Spanish PM: ‘Gibraltar No Longer Problem for Brexit Deal’


The UK will reach a deal with Spain on the status of Gibraltar after Brexit, Pedro Sánchez, the Spanish Prime Minister, has announced.

Speaking after the European Council summit in Brussels Thursday, he said that significant progress had been made on the issue, while other leaders said the issue of the Irish border has remained problematic.

A protocol on the British overseas territory, which borders Spain, for governing citizens’ rights and issues such as security “is already closed with the British government”, he said.

“Gibraltar will no longer be a problem in arriving at a Brexit deal,” Sánchez said.

Spanish and British authorities are also working on bilateral arrangements on issues affecting the province including tax and tobacco smuggling, he said.

In March 2016, shortly after the Brexit vote, the European Union (EU) indicated Gibraltar would be a major obstacle for the UK leaving the bloc and handed Spain a “veto” over future arrangements.

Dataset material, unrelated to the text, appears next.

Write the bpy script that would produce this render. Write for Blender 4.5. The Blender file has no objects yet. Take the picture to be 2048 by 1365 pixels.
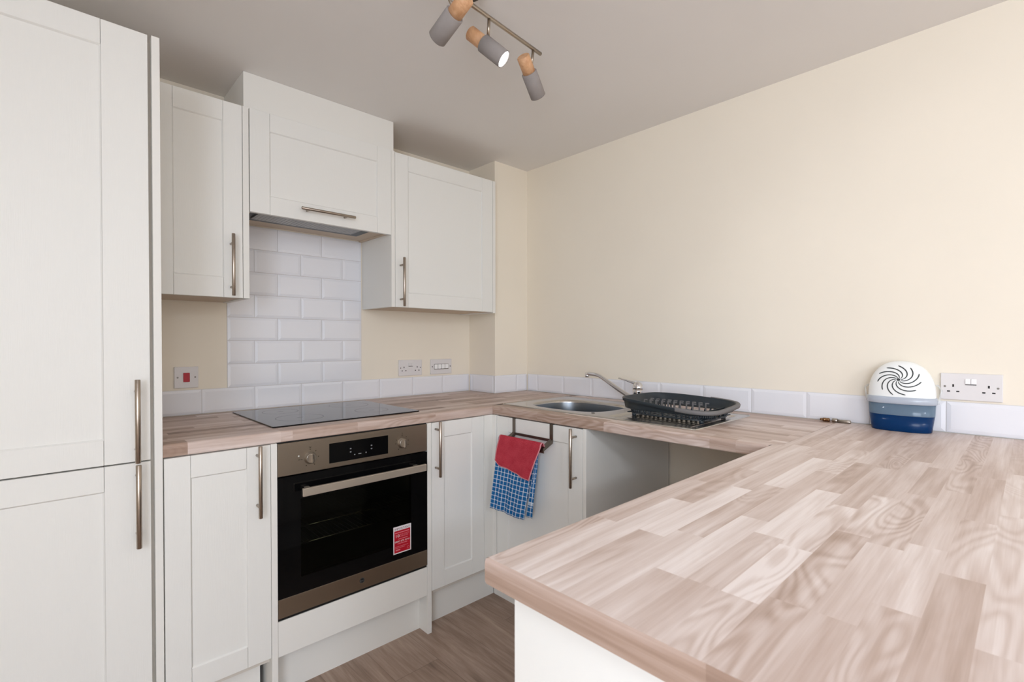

Anti-Brexit politicians claimed it was evidence that leaving the bloc was difficult and damaging, but some on the pro-Brexit side said it was being deliberately aggravated, like the Irish border issue, to frustrate Brexit.

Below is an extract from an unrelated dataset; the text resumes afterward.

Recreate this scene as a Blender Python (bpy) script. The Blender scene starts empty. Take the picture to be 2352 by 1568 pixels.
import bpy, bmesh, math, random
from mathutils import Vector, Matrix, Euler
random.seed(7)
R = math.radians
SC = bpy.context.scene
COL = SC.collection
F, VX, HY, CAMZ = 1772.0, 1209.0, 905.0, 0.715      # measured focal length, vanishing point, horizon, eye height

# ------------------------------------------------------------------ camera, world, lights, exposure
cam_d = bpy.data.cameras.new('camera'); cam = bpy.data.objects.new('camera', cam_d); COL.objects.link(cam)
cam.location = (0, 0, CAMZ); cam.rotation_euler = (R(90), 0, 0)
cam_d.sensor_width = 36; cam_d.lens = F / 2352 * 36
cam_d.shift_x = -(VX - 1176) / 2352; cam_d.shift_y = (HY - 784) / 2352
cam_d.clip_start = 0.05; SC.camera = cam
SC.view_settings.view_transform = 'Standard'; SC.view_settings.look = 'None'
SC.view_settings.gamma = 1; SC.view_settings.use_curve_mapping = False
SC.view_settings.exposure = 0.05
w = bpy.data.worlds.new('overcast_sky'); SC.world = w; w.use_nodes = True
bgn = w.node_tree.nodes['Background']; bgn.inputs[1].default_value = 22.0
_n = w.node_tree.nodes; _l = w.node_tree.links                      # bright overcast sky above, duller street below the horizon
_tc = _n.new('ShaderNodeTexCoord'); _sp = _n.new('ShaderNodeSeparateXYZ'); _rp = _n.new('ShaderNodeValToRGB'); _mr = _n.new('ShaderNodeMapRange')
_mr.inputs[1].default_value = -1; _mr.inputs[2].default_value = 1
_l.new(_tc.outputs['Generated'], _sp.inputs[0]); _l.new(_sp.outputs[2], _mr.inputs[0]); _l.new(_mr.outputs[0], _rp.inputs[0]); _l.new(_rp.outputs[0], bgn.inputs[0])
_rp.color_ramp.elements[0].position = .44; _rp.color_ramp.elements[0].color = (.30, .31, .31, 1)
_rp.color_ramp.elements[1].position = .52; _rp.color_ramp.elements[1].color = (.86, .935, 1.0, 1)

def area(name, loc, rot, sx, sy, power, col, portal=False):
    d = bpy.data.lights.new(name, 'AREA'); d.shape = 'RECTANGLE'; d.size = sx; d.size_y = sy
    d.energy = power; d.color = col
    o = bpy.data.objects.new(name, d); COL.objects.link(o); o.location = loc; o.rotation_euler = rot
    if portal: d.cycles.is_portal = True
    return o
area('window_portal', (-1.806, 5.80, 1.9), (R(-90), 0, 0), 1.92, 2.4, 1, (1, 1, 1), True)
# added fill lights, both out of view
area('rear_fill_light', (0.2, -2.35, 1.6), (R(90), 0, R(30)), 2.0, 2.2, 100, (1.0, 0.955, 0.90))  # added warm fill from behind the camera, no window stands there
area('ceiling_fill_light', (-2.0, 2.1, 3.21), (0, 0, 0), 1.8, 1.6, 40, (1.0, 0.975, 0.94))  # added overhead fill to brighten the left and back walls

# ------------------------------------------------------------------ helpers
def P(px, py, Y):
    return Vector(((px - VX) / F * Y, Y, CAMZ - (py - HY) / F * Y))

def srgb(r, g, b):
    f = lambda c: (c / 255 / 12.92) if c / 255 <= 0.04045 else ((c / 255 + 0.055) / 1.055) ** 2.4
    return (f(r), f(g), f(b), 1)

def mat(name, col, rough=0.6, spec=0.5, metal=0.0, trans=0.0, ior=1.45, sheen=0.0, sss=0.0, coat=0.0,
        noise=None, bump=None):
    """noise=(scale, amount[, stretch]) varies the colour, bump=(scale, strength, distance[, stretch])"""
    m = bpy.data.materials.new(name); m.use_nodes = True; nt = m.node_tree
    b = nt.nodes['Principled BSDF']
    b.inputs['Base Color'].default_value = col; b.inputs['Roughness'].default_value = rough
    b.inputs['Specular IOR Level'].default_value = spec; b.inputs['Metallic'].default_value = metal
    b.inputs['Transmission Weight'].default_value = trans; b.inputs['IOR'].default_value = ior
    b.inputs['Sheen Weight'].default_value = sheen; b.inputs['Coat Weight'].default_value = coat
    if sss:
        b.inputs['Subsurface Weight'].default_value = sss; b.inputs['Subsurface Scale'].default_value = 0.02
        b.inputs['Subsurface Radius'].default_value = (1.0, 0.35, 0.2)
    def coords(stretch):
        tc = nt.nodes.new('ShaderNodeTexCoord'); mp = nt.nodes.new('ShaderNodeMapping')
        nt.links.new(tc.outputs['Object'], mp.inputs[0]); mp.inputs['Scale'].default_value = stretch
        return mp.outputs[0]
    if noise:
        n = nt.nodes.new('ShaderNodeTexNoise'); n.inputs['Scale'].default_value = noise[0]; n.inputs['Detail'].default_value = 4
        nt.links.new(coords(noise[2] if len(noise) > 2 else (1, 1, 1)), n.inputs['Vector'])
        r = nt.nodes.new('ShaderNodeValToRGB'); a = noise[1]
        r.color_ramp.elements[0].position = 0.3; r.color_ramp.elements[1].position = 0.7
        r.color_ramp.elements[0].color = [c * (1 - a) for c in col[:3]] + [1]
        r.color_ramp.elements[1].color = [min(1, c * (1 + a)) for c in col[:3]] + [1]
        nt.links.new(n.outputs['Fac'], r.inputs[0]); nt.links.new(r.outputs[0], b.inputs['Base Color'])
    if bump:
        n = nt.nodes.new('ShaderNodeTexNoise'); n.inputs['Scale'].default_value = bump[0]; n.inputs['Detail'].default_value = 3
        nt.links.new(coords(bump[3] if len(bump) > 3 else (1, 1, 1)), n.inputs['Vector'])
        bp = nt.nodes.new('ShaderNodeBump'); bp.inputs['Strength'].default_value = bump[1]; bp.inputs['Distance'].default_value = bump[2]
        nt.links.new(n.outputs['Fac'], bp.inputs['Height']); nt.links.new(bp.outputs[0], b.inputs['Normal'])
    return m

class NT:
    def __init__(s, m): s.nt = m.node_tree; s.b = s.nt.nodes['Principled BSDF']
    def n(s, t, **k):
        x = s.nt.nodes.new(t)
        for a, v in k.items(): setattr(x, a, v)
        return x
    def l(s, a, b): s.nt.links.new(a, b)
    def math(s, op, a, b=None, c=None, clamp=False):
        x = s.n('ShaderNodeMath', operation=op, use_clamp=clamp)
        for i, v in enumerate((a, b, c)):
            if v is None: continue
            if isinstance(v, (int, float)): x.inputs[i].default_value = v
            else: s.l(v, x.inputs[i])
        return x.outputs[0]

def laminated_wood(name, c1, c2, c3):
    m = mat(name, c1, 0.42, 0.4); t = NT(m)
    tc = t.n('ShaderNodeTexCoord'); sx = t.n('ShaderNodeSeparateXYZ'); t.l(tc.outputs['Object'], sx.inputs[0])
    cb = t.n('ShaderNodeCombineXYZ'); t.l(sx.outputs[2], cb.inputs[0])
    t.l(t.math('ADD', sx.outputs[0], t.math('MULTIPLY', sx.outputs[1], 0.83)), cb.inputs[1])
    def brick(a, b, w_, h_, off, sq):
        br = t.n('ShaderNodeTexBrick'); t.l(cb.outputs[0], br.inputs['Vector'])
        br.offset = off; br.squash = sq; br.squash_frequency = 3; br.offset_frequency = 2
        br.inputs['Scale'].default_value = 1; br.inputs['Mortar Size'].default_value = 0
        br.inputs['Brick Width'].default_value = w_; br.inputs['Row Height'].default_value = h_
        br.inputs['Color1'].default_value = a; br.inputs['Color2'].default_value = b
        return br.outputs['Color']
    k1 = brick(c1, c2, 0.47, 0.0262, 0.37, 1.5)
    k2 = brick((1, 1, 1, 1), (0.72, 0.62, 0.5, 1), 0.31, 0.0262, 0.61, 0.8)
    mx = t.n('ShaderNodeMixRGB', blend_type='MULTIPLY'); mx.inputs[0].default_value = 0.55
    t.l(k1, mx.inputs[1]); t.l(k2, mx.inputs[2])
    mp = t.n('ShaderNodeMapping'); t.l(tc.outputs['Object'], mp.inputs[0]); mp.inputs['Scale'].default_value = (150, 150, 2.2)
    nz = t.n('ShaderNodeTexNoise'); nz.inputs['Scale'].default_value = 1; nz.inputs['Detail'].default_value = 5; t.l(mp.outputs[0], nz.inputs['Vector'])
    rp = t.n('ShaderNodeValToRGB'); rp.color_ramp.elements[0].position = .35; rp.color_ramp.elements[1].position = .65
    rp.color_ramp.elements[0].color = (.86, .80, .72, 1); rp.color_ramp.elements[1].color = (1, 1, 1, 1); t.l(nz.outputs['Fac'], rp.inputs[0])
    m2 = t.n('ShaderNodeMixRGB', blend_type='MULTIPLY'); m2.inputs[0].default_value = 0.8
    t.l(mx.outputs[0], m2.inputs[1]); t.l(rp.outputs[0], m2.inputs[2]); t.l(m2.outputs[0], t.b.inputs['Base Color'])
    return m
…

Mr Sánchez said: “The Gibraltar protocol is resolved, it’s been closed with the British government, and what we are doing now is working out the four memorandums for the bilateral relationship between the government of Spain and the UK.”

“That bilateral relation contains elements such as taxes, environmental cooperation, security, and the movement of workers between Gibraltar and the Campo de Gibraltar.

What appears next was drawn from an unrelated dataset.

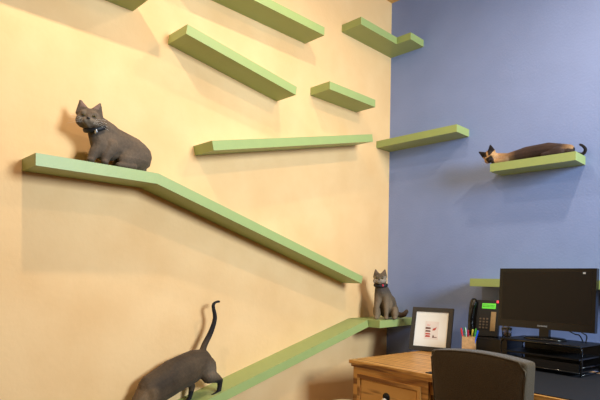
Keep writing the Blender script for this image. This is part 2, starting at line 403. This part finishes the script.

“These issues are still pending, but in the talks I had this morning with Prime Minister Theresa May, we encouraged one another to reach an agreement on two out of the four memorandums, those dealing with tax issues, which are the most flexible ones,” he added.

Meanwhile, EU leaders and the Prime Minister failed to reach an agreement on the Irish border, with both sides now proposing delaying the UK’s exit from the Customs Union even further so a solution can be found.